In the instant case, H.S. was confined by removal, a violation of subsection two, when she was compelled at gunpoint to move from the front door to S.K.'s bedroom. Her confinement while in S.K.'s bedroom during the sexual assaults was of the kind defined in subsection one restraint. However, at no time did H.S. escape from Idle's detention, although his attention was briefly diverted. It cannot be said that there were two distinct periods of confinement. Therefore, H.S. was the victim of only one continuous episode of confinement, and Idle may not be convicted twice for that single offense.
We remand to the trial court with instructions to vacate Idle's Confinement conviction under either Count I or Count V, and to modify the sentence accordingly.
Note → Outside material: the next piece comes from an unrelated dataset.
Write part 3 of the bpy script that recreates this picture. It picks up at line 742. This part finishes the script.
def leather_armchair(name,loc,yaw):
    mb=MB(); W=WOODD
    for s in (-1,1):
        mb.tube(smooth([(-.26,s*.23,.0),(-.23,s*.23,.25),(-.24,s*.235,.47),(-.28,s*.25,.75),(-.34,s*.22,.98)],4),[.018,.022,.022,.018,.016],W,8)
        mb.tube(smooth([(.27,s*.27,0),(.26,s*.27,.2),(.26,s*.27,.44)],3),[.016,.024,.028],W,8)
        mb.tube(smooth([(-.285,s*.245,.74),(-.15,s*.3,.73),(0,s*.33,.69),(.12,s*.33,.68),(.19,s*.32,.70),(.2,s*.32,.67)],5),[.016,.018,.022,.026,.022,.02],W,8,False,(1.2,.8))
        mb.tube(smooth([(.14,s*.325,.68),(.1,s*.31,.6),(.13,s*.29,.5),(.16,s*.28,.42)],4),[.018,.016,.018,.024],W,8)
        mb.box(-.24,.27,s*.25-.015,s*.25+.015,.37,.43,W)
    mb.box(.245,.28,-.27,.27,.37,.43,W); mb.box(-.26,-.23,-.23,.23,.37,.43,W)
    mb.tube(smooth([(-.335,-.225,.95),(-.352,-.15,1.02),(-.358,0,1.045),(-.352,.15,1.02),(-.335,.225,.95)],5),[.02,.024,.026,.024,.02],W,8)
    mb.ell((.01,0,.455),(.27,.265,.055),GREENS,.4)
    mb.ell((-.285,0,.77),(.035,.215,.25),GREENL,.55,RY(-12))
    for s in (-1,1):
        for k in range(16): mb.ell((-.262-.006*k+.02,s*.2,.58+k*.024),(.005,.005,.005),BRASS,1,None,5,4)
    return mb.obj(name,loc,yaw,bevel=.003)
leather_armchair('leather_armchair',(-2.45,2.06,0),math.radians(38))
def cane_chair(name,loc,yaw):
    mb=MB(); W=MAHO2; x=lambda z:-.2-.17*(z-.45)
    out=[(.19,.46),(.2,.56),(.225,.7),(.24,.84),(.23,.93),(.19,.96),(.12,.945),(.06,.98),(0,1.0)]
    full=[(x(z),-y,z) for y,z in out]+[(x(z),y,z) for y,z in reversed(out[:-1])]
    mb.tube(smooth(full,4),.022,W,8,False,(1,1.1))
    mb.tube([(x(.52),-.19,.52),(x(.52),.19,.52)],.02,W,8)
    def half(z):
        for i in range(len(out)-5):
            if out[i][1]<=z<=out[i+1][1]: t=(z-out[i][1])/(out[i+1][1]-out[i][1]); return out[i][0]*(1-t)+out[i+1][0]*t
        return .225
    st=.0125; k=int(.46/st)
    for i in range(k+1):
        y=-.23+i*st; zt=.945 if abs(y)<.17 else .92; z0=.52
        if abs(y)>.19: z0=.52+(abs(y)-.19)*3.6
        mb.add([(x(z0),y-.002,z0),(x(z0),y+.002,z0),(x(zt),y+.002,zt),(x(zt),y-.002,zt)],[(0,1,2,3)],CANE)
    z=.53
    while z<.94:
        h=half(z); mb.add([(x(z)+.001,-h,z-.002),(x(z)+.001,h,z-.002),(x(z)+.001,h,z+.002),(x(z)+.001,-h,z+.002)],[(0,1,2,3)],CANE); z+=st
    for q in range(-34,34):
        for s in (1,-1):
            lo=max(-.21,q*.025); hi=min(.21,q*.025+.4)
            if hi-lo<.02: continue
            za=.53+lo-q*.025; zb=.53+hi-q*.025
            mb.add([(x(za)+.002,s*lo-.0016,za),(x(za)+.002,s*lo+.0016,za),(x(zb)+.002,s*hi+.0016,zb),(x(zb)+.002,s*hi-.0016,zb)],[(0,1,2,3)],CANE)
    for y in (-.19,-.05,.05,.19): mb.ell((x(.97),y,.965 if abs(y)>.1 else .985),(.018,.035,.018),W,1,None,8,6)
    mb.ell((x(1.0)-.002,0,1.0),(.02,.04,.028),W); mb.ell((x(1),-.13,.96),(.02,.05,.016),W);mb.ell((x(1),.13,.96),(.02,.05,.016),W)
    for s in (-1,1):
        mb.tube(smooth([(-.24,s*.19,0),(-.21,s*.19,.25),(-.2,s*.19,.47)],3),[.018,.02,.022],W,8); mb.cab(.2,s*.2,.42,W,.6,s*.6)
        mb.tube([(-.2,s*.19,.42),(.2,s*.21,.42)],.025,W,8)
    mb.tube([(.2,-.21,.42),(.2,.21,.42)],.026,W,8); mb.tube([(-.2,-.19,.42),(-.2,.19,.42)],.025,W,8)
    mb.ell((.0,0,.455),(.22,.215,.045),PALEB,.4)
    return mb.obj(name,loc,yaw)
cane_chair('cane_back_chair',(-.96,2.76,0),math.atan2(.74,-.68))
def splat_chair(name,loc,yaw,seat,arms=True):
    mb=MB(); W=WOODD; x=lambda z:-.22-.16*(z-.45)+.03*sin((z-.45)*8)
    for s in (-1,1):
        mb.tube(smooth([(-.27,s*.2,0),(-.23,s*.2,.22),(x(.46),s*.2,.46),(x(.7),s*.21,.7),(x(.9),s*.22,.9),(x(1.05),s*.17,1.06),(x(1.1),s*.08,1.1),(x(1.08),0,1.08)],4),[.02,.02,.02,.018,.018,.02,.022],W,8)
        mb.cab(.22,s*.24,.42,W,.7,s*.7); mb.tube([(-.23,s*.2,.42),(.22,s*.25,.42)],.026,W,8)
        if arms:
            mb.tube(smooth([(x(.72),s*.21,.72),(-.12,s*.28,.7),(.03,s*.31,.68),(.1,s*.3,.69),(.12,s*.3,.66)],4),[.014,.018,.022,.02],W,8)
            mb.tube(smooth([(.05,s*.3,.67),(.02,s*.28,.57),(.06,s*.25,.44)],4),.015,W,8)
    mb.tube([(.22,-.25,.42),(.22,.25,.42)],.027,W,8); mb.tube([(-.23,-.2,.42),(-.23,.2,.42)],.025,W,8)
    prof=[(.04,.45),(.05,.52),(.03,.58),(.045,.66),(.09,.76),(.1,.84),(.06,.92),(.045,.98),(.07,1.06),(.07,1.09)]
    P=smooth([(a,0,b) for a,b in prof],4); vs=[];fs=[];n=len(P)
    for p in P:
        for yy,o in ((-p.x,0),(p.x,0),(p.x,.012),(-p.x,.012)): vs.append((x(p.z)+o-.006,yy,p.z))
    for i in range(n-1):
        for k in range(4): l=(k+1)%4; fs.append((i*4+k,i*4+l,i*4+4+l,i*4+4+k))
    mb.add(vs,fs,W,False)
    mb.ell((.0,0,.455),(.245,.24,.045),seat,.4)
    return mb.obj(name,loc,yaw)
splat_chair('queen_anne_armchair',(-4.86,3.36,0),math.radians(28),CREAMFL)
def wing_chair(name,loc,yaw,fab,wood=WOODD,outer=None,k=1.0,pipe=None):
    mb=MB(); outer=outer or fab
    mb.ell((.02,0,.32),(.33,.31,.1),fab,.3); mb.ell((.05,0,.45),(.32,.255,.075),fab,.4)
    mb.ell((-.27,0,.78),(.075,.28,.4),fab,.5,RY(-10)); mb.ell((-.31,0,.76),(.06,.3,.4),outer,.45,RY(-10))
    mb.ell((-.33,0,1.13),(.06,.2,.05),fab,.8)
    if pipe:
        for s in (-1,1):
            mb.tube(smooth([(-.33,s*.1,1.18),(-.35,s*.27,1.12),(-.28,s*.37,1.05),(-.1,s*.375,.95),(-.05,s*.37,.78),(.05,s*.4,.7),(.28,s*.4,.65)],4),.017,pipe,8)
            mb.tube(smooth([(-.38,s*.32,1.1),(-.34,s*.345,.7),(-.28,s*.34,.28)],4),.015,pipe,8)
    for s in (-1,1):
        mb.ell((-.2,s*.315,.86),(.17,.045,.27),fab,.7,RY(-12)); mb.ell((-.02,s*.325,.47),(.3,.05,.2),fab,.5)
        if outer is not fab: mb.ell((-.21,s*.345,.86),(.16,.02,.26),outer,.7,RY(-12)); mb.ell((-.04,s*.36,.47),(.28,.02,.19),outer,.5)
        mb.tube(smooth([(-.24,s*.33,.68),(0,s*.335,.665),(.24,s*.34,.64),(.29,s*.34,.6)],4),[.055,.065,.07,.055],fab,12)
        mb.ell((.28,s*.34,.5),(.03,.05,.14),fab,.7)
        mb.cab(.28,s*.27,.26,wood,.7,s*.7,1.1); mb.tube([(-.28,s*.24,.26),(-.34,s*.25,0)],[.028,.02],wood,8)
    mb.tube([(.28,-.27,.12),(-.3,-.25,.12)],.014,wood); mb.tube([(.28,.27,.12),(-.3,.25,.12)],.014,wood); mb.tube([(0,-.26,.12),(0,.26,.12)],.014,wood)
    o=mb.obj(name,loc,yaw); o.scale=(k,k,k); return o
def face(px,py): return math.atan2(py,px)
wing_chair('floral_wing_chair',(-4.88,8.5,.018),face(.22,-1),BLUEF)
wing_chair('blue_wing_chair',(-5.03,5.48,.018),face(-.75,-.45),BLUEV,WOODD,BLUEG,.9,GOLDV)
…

The confinement conviction under Count II is affirmed as are the Criminal Deviate Conduct and Rape convictions under Counts III and IV. In all other respects, the judgment of the trial court is affirmed.
BUCHANAN and SHARPNACK, JJ., concur.
NOTES
[1] I.C. XX-XX-X-X (Burns Code Ed.Supp. 1991).
[2] I.C. XX-XX-X-X (Burns Code Ed. 1985).
[3] I.C. XX-XX-X-X (Burns Code Ed.Supp. 1991).
[4] Kidnapping differs from confinement only in that the former is purposeful removal or restraint, whereas the latter is knowing removal or restraint. That difference is inconsequential here.